** start Data to process **
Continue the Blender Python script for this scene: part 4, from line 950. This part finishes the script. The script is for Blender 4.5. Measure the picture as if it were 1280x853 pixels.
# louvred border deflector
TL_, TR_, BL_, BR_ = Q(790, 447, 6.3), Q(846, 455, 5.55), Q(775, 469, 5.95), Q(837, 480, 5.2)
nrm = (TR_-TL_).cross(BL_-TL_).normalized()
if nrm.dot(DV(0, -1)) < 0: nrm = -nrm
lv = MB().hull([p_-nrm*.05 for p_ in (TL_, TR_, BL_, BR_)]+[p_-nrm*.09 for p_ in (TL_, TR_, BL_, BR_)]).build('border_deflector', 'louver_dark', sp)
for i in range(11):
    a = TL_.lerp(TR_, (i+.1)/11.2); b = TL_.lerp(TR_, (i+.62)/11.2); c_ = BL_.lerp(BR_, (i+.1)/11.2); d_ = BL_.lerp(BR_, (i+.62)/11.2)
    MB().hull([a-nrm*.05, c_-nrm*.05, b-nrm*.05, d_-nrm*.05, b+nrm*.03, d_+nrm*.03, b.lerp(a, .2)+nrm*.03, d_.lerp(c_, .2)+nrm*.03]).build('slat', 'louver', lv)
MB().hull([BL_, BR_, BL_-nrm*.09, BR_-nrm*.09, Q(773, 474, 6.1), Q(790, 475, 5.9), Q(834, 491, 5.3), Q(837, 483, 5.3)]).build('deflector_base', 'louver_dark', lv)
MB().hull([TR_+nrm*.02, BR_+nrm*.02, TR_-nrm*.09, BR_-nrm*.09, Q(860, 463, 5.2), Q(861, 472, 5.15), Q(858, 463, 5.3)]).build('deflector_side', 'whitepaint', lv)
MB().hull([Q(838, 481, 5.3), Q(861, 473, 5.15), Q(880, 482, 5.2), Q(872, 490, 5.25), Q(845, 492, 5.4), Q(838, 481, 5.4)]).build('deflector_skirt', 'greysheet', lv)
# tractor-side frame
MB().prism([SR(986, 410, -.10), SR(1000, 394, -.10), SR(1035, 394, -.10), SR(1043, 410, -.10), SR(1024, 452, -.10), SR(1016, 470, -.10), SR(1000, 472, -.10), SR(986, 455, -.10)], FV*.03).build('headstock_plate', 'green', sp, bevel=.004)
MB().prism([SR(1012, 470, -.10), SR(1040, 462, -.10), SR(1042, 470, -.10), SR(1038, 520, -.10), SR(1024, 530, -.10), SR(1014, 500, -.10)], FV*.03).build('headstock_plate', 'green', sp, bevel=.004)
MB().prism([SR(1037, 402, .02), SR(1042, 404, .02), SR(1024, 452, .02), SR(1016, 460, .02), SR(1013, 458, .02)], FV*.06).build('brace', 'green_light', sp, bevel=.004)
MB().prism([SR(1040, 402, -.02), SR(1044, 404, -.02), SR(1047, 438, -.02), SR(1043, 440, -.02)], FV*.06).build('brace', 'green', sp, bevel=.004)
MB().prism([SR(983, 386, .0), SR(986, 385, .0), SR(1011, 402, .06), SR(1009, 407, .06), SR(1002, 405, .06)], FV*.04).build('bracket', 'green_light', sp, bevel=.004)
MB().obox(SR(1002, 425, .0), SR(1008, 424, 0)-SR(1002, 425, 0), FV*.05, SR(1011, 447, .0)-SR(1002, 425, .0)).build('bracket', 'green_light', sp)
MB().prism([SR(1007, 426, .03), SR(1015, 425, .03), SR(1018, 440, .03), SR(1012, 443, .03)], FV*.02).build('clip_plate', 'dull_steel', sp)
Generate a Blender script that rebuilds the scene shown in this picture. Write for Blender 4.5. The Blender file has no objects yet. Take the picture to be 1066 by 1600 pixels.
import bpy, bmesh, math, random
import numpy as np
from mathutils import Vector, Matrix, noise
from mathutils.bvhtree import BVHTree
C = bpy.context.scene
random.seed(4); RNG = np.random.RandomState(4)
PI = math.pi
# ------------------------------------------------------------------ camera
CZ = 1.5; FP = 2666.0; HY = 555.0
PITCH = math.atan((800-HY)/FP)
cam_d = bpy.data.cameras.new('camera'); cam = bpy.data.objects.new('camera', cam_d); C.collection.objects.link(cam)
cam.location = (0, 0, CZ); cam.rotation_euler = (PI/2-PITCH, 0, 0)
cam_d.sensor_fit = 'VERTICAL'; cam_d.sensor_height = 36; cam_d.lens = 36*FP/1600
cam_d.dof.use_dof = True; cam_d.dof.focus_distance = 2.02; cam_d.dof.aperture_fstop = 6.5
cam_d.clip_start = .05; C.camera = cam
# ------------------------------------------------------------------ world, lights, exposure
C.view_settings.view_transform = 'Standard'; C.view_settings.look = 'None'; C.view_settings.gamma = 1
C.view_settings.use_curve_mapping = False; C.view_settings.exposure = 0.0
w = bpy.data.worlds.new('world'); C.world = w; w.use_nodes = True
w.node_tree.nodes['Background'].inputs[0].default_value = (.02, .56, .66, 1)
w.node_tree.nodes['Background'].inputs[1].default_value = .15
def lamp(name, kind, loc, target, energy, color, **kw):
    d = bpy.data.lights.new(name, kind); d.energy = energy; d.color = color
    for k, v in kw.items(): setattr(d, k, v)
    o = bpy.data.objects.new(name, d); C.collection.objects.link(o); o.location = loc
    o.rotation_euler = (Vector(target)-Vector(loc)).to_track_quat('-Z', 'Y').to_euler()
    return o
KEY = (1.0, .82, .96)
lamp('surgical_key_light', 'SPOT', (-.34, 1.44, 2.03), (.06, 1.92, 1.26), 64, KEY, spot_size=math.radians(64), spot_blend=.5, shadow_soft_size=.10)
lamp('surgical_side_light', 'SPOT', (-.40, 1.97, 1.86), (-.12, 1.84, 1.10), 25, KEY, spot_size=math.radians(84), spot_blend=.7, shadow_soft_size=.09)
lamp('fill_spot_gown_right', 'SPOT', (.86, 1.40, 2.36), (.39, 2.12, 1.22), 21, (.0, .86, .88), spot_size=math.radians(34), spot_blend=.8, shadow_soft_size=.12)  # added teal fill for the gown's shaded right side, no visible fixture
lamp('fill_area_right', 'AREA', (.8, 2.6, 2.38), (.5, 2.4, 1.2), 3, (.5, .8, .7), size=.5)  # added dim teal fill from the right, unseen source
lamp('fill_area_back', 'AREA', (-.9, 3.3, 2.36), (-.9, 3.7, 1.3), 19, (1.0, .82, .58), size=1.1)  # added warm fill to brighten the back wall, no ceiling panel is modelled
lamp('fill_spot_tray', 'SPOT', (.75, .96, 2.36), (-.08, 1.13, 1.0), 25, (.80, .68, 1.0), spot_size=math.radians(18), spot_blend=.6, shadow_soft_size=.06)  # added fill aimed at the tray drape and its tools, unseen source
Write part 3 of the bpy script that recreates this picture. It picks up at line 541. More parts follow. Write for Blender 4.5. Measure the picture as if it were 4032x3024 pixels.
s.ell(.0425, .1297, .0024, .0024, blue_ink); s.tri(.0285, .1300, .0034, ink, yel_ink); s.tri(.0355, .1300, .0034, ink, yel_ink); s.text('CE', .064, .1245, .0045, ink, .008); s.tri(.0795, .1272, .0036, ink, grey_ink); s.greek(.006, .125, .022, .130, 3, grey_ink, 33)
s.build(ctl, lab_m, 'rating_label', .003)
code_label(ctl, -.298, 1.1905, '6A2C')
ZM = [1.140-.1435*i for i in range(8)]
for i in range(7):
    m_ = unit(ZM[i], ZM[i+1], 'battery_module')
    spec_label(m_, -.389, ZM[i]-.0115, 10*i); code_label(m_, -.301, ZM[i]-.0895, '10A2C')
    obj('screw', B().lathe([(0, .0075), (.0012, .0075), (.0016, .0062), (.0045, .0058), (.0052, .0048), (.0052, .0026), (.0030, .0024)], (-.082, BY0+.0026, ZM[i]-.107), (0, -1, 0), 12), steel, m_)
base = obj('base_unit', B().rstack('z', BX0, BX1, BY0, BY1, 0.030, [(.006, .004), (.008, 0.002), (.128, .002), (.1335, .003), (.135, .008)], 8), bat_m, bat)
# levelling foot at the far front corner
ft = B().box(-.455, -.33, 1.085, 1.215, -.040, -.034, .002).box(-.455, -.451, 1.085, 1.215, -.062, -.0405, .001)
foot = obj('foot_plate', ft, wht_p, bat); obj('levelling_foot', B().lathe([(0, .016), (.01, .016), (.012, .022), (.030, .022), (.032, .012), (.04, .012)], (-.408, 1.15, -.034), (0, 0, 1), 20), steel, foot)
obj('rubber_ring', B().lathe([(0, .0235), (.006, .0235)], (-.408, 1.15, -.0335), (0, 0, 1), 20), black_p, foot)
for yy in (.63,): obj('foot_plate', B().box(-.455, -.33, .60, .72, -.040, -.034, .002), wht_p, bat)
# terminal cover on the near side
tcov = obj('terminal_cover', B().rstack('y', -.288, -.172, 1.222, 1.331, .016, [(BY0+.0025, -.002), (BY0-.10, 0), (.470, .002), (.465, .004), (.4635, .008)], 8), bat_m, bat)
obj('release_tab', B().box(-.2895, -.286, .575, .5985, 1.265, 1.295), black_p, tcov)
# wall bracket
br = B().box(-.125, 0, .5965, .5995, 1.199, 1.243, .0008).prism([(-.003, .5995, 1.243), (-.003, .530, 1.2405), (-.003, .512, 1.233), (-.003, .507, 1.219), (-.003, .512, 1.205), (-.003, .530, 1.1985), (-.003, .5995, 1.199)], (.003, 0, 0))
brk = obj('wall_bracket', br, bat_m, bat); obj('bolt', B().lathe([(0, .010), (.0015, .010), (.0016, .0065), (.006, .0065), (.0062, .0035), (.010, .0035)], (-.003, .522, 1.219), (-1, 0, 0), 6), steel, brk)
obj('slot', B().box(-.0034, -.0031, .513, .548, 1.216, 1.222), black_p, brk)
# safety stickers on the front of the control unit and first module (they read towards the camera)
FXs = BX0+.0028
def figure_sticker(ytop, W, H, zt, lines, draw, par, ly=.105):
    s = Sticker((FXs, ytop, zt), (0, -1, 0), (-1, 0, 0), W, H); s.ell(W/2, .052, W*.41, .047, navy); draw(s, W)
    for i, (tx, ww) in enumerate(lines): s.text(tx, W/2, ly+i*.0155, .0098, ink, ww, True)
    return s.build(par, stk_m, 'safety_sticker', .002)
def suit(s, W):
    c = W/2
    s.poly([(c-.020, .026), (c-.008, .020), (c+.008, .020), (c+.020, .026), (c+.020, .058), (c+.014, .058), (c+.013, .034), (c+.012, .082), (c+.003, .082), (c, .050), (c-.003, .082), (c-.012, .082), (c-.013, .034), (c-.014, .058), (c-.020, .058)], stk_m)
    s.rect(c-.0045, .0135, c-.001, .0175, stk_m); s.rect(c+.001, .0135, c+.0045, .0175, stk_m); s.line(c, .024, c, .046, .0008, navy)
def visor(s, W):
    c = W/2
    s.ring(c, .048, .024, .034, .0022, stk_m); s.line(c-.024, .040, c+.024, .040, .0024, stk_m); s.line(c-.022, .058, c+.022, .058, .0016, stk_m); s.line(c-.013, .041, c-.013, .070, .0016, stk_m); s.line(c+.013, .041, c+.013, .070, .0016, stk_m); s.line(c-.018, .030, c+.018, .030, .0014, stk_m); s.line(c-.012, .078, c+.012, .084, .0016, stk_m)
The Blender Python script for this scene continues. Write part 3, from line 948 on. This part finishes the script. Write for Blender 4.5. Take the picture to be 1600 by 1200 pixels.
** end Data to process **
## Aim of the exercise
Tally up the lines holding the string "Take" in this listing, and report the total alone.

## The reply
2